(Request):
Reproduce all of the data word for word.

[Dataset records start]

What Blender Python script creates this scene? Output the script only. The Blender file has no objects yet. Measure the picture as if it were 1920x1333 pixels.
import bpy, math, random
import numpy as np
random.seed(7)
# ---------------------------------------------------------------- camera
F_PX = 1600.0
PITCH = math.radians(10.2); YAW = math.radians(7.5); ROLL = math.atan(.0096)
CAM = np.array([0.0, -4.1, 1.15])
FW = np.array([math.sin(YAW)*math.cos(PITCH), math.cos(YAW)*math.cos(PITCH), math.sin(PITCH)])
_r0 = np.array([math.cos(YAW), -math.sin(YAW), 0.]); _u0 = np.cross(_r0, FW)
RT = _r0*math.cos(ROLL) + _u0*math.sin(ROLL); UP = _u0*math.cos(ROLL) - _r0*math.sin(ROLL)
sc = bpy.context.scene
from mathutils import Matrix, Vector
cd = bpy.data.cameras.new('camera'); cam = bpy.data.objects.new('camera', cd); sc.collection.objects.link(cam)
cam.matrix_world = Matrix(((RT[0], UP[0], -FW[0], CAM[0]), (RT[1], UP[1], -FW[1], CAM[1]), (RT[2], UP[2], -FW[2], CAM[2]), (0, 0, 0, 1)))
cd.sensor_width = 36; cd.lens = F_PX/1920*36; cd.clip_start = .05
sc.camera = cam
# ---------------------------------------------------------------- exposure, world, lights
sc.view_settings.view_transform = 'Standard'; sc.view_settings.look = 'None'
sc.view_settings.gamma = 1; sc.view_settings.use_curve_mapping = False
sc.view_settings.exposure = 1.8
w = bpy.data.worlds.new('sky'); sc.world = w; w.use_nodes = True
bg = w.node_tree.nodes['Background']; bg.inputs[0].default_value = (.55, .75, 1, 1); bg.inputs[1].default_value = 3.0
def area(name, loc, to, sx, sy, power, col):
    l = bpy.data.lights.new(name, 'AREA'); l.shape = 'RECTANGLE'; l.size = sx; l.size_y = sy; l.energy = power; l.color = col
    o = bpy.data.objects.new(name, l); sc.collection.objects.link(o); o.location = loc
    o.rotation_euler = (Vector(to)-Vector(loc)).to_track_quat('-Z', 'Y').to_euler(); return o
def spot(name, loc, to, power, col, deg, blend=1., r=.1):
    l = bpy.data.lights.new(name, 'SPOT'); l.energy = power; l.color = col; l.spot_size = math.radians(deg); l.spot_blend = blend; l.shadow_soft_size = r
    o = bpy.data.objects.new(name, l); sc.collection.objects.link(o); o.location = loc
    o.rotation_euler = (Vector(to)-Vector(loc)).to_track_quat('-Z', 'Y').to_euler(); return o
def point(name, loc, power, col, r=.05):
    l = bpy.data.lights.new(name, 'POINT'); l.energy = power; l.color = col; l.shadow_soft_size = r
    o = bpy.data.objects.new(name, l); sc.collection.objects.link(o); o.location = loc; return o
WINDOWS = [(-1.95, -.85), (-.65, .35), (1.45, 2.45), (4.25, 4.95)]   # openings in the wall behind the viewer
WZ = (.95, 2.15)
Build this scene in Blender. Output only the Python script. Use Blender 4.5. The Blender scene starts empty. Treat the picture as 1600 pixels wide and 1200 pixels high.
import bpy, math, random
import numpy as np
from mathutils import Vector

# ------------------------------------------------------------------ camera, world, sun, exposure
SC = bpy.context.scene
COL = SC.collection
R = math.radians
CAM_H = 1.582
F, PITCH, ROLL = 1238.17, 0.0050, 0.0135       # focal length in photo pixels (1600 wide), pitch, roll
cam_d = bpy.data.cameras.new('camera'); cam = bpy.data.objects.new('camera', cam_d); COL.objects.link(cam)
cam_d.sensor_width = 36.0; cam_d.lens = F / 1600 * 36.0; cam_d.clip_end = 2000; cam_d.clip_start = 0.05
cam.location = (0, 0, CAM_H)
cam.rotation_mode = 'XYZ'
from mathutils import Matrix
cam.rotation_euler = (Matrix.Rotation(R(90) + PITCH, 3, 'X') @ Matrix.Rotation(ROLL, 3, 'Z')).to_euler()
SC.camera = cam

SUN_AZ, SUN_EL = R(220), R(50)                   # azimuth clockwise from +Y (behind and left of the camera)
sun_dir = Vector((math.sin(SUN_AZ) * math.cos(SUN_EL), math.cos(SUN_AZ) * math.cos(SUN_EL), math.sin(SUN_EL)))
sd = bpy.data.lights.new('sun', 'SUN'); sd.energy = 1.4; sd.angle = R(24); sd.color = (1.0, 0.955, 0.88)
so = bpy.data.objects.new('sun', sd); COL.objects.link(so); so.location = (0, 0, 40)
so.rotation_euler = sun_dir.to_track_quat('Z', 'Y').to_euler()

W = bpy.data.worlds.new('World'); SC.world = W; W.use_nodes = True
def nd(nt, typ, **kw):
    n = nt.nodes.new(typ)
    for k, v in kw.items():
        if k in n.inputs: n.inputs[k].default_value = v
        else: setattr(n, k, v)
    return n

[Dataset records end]

(Solution to this exercise):
What Blender Python script creates this scene? Output the script only. The Blender file has no objects yet. Measure the picture as if it were 1920x1333 pixels.
import bpy, math, random
import numpy as np
random.seed(7)
# ---------------------------------------------------------------- camera
F_PX = 1600.0
PITCH = math.radians(10.2); YAW = math.radians(7.5); ROLL = math.atan(.0096)
CAM = np.array([0.0, -4.1, 1.15])
FW = np.array([math.sin(YAW)*math.cos(PITCH), math.cos(YAW)*math.cos(PITCH), math.sin(PITCH)])
_r0 = np.array([math.cos(YAW), -math.sin(YAW), 0.]); _u0 = np.cross(_r0, FW)
RT = _r0*math.cos(ROLL) + _u0*math.sin(ROLL); UP = _u0*math.cos(ROLL) - _r0*math.sin(ROLL)
sc = bpy.context.scene
from mathutils import Matrix, Vector
cd = bpy.data.cameras.new('camera'); cam = bpy.data.objects.new('camera', cd); sc.collection.objects.link(cam)
cam.matrix_world = Matrix(((RT[0], UP[0], -FW[0], CAM[0]), (RT[1], UP[1], -FW[1], CAM[1]), (RT[2], UP[2], -FW[2], CAM[2]), (0, 0, 0, 1)))
cd.sensor_width = 36; cd.lens = F_PX/1920*36; cd.clip_start = .05
sc.camera = cam
# ---------------------------------------------------------------- exposure, world, lights
sc.view_settings.view_transform = 'Standard'; sc.view_settings.look = 'None'
sc.view_settings.gamma = 1; sc.view_settings.use_curve_mapping = False
sc.view_settings.exposure = 1.8
w = bpy.data.worlds.new('sky'); sc.world = w; w.use_nodes = True
bg = w.node_tree.nodes['Background']; bg.inputs[0].default_value = (.55, .75, 1, 1); bg.inputs[1].default_value = 3.0
def area(name, loc, to, sx, sy, power, col):
    l = bpy.data.lights.new(name, 'AREA'); l.shape = 'RECTANGLE'; l.size = sx; l.size_y = sy; l.energy = power; l.color = col
    o = bpy.data.objects.new(name, l); sc.collection.objects.link(o); o.location = loc
    o.rotation_euler = (Vector(to)-Vector(loc)).to_track_quat('-Z', 'Y').to_euler(); return o
def spot(name, loc, to, power, col, deg, blend=1., r=.1):
    l = bpy.data.lights.new(name, 'SPOT'); l.energy = power; l.color = col; l.spot_size = math.radians(deg); l.spot_blend = blend; l.shadow_soft_size = r
    o = bpy.data.objects.new(name, l); sc.collection.objects.link(o); o.location = loc
    o.rotation_euler = (Vector(to)-Vector(loc)).to_track_quat('-Z', 'Y').to_euler(); return o
def point(name, loc, power, col, r=.05):
    l = bpy.data.lights.new(name, 'POINT'); l.energy = power; l.color = col; l.shadow_soft_size = r
    o = bpy.data.objects.new(name, l); sc.collection.objects.link(o); o.location = loc; return o
WINDOWS = [(-1.95, -.85), (-.65, .35), (1.45, 2.45), (4.25, 4.95)]   # openings in the wall behind the viewer
WZ = (.95, 2.15)
Build this scene in Blender. Output only the Python script. Use Blender 4.5. The Blender scene starts empty. Treat the picture as 1600 pixels wide and 1200 pixels high.
import bpy, math, random
import numpy as np
from mathutils import Vector

# ------------------------------------------------------------------ camera, world, sun, exposure
SC = bpy.context.scene
COL = SC.collection
R = math.radians
CAM_H = 1.582
F, PITCH, ROLL = 1238.17, 0.0050, 0.0135       # focal length in photo pixels (1600 wide), pitch, roll
cam_d = bpy.data.cameras.new('camera'); cam = bpy.data.objects.new('camera', cam_d); COL.objects.link(cam)
cam_d.sensor_width = 36.0; cam_d.lens = F / 1600 * 36.0; cam_d.clip_end = 2000; cam_d.clip_start = 0.05
cam.location = (0, 0, CAM_H)
cam.rotation_mode = 'XYZ'
from mathutils import Matrix
cam.rotation_euler = (Matrix.Rotation(R(90) + PITCH, 3, 'X') @ Matrix.Rotation(ROLL, 3, 'Z')).to_euler()
SC.camera = cam

SUN_AZ, SUN_EL = R(220), R(50)                   # azimuth clockwise from +Y (behind and left of the camera)
sun_dir = Vector((math.sin(SUN_AZ) * math.cos(SUN_EL), math.cos(SUN_AZ) * math.cos(SUN_EL), math.sin(SUN_EL)))
sd = bpy.data.lights.new('sun', 'SUN'); sd.energy = 1.4; sd.angle = R(24); sd.color = (1.0, 0.955, 0.88)
so = bpy.data.objects.new('sun', sd); COL.objects.link(so); so.location = (0, 0, 40)
so.rotation_euler = sun_dir.to_track_quat('Z', 'Y').to_euler()

W = bpy.data.worlds.new('World'); SC.world = W; W.use_nodes = True
def nd(nt, typ, **kw):
    n = nt.nodes.new(typ)
    for k, v in kw.items():
        if k in n.inputs: n.inputs[k].default_value = v
        else: setattr(n, k, v)
    return n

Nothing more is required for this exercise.